### What the exercise asks
Please write out the material below exactly as given.

### Data shown
_ _ _ _ _ _ _
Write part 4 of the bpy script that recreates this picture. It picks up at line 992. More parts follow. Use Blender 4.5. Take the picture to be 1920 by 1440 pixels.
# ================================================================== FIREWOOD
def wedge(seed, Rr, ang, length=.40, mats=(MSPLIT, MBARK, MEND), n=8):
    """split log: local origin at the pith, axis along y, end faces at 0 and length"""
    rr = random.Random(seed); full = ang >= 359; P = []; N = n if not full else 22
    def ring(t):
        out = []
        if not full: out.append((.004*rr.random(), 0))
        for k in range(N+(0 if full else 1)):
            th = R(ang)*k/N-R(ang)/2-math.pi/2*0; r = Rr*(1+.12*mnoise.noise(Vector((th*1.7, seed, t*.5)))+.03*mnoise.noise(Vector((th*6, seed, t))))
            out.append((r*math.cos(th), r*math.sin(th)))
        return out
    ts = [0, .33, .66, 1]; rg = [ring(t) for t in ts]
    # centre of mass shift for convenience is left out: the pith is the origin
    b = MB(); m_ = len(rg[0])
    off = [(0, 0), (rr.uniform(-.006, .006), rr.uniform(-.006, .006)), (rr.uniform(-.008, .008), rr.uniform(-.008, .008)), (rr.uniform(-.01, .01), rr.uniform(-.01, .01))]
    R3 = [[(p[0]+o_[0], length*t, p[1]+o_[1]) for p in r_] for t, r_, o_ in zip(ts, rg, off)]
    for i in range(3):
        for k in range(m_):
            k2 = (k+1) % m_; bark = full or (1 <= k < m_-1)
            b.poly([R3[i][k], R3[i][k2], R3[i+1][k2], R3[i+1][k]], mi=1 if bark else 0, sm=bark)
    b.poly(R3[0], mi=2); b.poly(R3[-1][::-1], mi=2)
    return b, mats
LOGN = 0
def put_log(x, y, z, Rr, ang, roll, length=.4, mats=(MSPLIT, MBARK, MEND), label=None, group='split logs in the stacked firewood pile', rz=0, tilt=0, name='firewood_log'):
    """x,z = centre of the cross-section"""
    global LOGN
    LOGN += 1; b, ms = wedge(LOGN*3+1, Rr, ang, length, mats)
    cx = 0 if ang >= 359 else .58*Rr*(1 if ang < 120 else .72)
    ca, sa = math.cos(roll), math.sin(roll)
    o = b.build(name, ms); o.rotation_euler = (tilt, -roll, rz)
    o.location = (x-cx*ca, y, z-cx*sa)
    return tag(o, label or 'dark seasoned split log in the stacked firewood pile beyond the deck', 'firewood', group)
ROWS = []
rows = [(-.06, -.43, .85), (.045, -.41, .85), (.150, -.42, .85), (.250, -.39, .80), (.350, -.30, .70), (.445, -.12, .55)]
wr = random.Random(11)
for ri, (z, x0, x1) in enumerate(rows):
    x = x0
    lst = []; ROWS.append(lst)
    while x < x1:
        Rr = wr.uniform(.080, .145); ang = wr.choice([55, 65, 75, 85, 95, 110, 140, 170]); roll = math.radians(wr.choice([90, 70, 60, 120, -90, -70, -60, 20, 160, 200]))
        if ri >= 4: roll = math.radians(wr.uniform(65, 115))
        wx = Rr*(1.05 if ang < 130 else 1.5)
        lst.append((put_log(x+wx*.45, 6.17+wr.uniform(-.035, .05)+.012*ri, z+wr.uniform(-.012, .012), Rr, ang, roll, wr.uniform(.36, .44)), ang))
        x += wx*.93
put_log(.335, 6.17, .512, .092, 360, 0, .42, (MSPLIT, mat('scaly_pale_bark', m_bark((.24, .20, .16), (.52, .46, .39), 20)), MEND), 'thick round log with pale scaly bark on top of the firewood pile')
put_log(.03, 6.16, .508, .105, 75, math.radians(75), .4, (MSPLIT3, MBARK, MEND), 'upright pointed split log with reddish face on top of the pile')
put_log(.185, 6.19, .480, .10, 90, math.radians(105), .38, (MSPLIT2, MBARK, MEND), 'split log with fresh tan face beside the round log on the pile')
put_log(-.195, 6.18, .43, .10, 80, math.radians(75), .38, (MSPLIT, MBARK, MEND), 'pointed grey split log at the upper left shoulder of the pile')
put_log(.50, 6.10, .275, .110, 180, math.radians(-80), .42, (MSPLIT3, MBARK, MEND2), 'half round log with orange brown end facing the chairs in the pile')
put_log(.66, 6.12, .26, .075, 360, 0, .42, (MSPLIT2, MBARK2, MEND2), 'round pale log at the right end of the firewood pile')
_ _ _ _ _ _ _
### Result of this exercise
Write part 4 of the bpy script that recreates this picture. It picks up at line 992. More parts follow. Use Blender 4.5. Take the picture to be 1920 by 1440 pixels.
# ================================================================== FIREWOOD
def wedge(seed, Rr, ang, length=.40, mats=(MSPLIT, MBARK, MEND), n=8):
    """split log: local origin at the pith, axis along y, end faces at 0 and length"""
    rr = random.Random(seed); full = ang >= 359; P = []; N = n if not full else 22
    def ring(t):
        out = []
        if not full: out.append((.004*rr.random(), 0))
        for k in range(N+(0 if full else 1)):
            th = R(ang)*k/N-R(ang)/2-math.pi/2*0; r = Rr*(1+.12*mnoise.noise(Vector((th*1.7, seed, t*.5)))+.03*mnoise.noise(Vector((th*6, seed, t))))
            out.append((r*math.cos(th), r*math.sin(th)))
        return out
    ts = [0, .33, .66, 1]; rg = [ring(t) for t in ts]
    # centre of mass shift for convenience is left out: the pith is the origin
    b = MB(); m_ = len(rg[0])
    off = [(0, 0), (rr.uniform(-.006, .006), rr.uniform(-.006, .006)), (rr.uniform(-.008, .008), rr.uniform(-.008, .008)), (rr.uniform(-.01, .01), rr.uniform(-.01, .01))]
    R3 = [[(p[0]+o_[0], length*t, p[1]+o_[1]) for p in r_] for t, r_, o_ in zip(ts, rg, off)]
    for i in range(3):
        for k in range(m_):
            k2 = (k+1) % m_; bark = full or (1 <= k < m_-1)
            b.poly([R3[i][k], R3[i][k2], R3[i+1][k2], R3[i+1][k]], mi=1 if bark else 0, sm=bark)
    b.poly(R3[0], mi=2); b.poly(R3[-1][::-1], mi=2)
    return b, mats
LOGN = 0
def put_log(x, y, z, Rr, ang, roll, length=.4, mats=(MSPLIT, MBARK, MEND), label=None, group='split logs in the stacked firewood pile', rz=0, tilt=0, name='firewood_log'):
    """x,z = centre of the cross-section"""
    global LOGN
    LOGN += 1; b, ms = wedge(LOGN*3+1, Rr, ang, length, mats)
    cx = 0 if ang >= 359 else .58*Rr*(1 if ang < 120 else .72)
    ca, sa = math.cos(roll), math.sin(roll)
    o = b.build(name, ms); o.rotation_euler = (tilt, -roll, rz)
    o.location = (x-cx*ca, y, z-cx*sa)
    return tag(o, label or 'dark seasoned split log in the stacked firewood pile beyond the deck', 'firewood', group)
ROWS = []
rows = [(-.06, -.43, .85), (.045, -.41, .85), (.150, -.42, .85), (.250, -.39, .80), (.350, -.30, .70), (.445, -.12, .55)]
wr = random.Random(11)
for ri, (z, x0, x1) in enumerate(rows):
    x = x0
    lst = []; ROWS.append(lst)
    while x < x1:
        Rr = wr.uniform(.080, .145); ang = wr.choice([55, 65, 75, 85, 95, 110, 140, 170]); roll = math.radians(wr.choice([90, 70, 60, 120, -90, -70, -60, 20, 160, 200]))
        if ri >= 4: roll = math.radians(wr.uniform(65, 115))
        wx = Rr*(1.05 if ang < 130 else 1.5)
        lst.append((put_log(x+wx*.45, 6.17+wr.uniform(-.035, .05)+.012*ri, z+wr.uniform(-.012, .012), Rr, ang, roll, wr.uniform(.36, .44)), ang))
        x += wx*.93
put_log(.335, 6.17, .512, .092, 360, 0, .42, (MSPLIT, mat('scaly_pale_bark', m_bark((.24, .20, .16), (.52, .46, .39), 20)), MEND), 'thick round log with pale scaly bark on top of the firewood pile')
put_log(.03, 6.16, .508, .105, 75, math.radians(75), .4, (MSPLIT3, MBARK, MEND), 'upright pointed split log with reddish face on top of the pile')
put_log(.185, 6.19, .480, .10, 90, math.radians(105), .38, (MSPLIT2, MBARK, MEND), 'split log with fresh tan face beside the round log on the pile')
put_log(-.195, 6.18, .43, .10, 80, math.radians(75), .38, (MSPLIT, MBARK, MEND), 'pointed grey split log at the upper left shoulder of the pile')
put_log(.50, 6.10, .275, .110, 180, math.radians(-80), .42, (MSPLIT3, MBARK, MEND2), 'half round log with orange brown end facing the chairs in the pile')
put_log(.66, 6.12, .26, .075, 360, 0, .42, (MSPLIT2, MBARK2, MEND2), 'round pale log at the right end of the firewood pile')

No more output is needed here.